▶ [Dataset excerpt]
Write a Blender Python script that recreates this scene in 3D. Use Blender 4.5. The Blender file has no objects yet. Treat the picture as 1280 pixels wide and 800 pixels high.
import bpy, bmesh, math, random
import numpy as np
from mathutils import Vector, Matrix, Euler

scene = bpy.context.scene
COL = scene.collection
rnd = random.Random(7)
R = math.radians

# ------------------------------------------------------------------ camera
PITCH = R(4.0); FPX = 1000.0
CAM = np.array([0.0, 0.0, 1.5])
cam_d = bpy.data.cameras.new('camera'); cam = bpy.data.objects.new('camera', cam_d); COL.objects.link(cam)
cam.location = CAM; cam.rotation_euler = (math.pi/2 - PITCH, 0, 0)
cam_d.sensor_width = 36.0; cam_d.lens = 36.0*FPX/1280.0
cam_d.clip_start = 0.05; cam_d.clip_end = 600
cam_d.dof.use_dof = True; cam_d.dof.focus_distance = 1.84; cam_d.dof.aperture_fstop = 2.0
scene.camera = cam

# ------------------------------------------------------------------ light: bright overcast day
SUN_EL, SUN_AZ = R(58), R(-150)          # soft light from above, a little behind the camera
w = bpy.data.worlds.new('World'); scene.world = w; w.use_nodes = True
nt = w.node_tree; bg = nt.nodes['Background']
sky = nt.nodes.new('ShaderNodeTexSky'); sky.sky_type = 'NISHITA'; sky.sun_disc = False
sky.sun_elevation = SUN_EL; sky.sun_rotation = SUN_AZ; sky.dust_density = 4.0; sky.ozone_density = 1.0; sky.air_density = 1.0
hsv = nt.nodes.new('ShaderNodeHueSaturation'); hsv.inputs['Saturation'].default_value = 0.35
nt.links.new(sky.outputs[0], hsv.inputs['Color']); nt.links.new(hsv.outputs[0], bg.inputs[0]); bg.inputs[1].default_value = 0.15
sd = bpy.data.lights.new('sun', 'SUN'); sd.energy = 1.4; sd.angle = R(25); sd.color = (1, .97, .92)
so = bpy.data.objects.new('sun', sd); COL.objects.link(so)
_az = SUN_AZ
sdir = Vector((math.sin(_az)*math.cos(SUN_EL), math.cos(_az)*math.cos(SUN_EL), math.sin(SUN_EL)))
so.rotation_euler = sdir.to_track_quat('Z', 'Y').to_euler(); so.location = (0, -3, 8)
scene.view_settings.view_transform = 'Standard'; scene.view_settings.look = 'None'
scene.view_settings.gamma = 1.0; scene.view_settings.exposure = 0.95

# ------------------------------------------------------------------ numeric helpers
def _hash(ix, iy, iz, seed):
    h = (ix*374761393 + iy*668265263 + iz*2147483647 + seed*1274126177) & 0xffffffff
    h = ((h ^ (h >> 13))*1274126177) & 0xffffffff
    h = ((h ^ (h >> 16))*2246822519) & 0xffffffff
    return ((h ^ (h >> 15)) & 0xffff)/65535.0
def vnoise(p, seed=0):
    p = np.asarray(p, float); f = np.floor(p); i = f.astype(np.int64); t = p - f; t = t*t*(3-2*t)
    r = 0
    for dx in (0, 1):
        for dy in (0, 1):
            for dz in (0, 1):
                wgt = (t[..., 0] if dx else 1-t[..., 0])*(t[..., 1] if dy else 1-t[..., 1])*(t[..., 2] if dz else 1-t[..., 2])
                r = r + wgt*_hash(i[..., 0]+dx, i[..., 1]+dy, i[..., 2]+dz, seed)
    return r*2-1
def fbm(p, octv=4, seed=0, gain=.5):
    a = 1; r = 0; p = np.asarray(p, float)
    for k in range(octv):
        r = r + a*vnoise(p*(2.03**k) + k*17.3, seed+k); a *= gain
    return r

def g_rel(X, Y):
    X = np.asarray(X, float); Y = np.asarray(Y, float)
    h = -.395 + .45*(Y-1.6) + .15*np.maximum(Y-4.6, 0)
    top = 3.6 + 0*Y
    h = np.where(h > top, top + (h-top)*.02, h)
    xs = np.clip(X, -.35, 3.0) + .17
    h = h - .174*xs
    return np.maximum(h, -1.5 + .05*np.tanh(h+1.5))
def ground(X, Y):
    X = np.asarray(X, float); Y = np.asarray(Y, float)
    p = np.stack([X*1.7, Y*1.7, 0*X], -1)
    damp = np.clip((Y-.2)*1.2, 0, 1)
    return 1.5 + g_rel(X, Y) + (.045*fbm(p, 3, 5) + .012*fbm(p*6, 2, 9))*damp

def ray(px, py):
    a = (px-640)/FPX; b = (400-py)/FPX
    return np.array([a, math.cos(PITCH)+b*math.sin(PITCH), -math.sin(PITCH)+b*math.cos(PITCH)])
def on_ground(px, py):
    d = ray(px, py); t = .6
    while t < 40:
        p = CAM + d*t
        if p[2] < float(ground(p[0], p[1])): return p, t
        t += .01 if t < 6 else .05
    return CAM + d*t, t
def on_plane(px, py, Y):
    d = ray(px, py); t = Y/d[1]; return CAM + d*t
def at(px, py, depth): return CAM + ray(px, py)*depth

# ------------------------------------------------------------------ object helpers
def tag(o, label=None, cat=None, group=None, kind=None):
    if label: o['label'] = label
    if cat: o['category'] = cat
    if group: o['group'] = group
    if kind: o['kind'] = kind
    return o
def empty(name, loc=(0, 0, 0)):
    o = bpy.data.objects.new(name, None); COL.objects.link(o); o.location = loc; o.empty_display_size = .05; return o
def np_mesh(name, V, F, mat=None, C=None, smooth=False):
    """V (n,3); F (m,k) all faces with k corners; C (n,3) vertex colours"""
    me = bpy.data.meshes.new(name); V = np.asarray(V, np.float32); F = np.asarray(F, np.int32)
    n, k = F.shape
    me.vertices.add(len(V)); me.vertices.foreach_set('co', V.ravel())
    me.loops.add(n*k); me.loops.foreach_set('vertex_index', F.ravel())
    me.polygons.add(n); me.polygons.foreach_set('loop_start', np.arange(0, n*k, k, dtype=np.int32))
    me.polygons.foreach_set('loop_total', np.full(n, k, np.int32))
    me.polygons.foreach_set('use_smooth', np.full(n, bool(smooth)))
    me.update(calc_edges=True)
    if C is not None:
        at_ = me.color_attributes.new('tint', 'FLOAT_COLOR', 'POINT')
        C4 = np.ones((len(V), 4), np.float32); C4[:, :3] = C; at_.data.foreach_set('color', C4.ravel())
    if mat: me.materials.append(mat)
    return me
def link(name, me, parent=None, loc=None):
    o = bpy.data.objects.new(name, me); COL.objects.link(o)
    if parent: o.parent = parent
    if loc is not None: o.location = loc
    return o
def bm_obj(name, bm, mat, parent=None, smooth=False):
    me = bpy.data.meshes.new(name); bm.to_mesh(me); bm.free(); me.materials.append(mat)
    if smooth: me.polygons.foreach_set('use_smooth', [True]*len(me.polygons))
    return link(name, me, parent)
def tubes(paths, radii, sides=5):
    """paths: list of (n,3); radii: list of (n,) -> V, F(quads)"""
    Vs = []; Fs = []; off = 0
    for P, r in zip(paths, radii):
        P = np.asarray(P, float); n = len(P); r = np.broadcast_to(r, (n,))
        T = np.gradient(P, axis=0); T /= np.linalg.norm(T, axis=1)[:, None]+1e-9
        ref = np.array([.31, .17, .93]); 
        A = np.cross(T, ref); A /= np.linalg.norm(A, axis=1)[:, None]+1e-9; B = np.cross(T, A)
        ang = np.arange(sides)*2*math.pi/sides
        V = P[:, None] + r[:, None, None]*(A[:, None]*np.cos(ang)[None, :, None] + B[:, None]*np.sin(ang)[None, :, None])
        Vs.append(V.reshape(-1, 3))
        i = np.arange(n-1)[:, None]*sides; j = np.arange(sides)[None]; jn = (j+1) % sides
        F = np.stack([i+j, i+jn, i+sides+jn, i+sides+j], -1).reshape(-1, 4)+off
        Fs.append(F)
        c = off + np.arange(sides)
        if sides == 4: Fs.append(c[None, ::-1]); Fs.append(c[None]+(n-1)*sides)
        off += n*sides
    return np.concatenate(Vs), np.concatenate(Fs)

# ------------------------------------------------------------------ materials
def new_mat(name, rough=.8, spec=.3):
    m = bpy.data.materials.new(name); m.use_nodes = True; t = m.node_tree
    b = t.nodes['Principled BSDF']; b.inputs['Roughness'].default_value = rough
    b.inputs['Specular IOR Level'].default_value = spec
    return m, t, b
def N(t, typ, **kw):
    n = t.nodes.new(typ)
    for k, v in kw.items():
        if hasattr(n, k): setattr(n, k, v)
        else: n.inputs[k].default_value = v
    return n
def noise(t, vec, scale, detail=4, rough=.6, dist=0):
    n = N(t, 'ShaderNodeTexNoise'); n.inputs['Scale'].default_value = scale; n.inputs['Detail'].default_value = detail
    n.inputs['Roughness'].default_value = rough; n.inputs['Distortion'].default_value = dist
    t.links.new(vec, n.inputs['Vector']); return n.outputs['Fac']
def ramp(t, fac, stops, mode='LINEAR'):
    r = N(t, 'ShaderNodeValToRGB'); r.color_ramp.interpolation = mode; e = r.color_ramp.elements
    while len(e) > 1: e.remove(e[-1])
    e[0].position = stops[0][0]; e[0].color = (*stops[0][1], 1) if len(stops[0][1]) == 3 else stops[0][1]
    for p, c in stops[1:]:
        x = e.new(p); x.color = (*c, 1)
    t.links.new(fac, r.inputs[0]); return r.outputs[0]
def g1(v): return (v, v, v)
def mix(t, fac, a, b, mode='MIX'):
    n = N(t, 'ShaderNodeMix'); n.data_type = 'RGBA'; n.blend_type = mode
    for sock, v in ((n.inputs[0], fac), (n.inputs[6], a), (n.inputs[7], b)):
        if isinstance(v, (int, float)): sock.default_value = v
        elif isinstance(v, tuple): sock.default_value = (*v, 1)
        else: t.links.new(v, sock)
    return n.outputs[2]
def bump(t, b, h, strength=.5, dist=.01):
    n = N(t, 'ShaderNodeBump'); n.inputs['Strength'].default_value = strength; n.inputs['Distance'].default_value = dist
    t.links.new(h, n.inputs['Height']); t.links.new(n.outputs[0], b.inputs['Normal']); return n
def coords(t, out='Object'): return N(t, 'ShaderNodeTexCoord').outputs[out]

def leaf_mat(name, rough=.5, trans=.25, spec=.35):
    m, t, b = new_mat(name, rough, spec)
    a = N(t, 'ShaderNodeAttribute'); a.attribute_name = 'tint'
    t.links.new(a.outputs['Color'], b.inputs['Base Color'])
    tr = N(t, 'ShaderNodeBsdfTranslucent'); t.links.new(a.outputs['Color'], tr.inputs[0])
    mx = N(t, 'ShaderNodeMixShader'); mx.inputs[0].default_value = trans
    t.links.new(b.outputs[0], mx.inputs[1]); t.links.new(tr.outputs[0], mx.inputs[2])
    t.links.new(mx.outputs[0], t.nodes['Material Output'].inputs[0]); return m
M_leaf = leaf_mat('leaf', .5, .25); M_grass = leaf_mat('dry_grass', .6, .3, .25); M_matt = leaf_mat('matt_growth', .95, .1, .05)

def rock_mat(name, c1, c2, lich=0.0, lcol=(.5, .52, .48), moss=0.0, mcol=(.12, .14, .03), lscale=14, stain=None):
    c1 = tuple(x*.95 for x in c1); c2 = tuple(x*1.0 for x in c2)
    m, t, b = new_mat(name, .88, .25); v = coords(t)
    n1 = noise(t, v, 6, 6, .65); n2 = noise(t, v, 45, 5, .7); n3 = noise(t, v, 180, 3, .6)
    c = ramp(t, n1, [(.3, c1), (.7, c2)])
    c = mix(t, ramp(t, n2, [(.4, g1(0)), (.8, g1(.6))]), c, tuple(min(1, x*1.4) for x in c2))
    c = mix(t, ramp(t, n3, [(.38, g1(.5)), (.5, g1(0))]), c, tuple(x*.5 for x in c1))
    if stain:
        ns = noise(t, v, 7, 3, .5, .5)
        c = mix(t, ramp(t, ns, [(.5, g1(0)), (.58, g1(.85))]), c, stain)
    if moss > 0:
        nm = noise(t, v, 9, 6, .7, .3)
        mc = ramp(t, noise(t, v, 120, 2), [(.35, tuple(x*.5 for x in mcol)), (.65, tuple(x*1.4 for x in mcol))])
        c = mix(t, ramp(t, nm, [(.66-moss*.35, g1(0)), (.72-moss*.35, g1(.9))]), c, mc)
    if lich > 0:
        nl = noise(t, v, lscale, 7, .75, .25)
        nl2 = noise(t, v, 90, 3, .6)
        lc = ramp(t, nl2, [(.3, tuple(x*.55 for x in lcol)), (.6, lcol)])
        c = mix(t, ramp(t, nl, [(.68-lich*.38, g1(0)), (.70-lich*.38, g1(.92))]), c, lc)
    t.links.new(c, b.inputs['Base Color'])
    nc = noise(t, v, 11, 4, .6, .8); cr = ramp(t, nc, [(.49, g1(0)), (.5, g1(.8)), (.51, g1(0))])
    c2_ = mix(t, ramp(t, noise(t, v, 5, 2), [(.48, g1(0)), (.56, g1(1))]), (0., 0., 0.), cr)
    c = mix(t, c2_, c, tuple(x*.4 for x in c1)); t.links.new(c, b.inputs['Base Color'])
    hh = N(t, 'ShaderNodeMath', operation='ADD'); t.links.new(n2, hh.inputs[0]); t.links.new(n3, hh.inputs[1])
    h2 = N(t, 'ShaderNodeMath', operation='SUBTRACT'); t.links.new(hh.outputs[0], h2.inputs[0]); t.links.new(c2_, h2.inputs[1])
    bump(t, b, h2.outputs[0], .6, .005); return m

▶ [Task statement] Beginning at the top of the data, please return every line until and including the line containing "R = math.radians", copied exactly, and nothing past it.

▶ [The reply]
Write a Blender Python script that recreates this scene in 3D. Use Blender 4.5. The Blender file has no objects yet. Treat the picture as 1280 pixels wide and 800 pixels high.
import bpy, bmesh, math, random
import numpy as np
from mathutils import Vector, Matrix, Euler

scene = bpy.context.scene
COL = scene.collection
rnd = random.Random(7)
R = math.radians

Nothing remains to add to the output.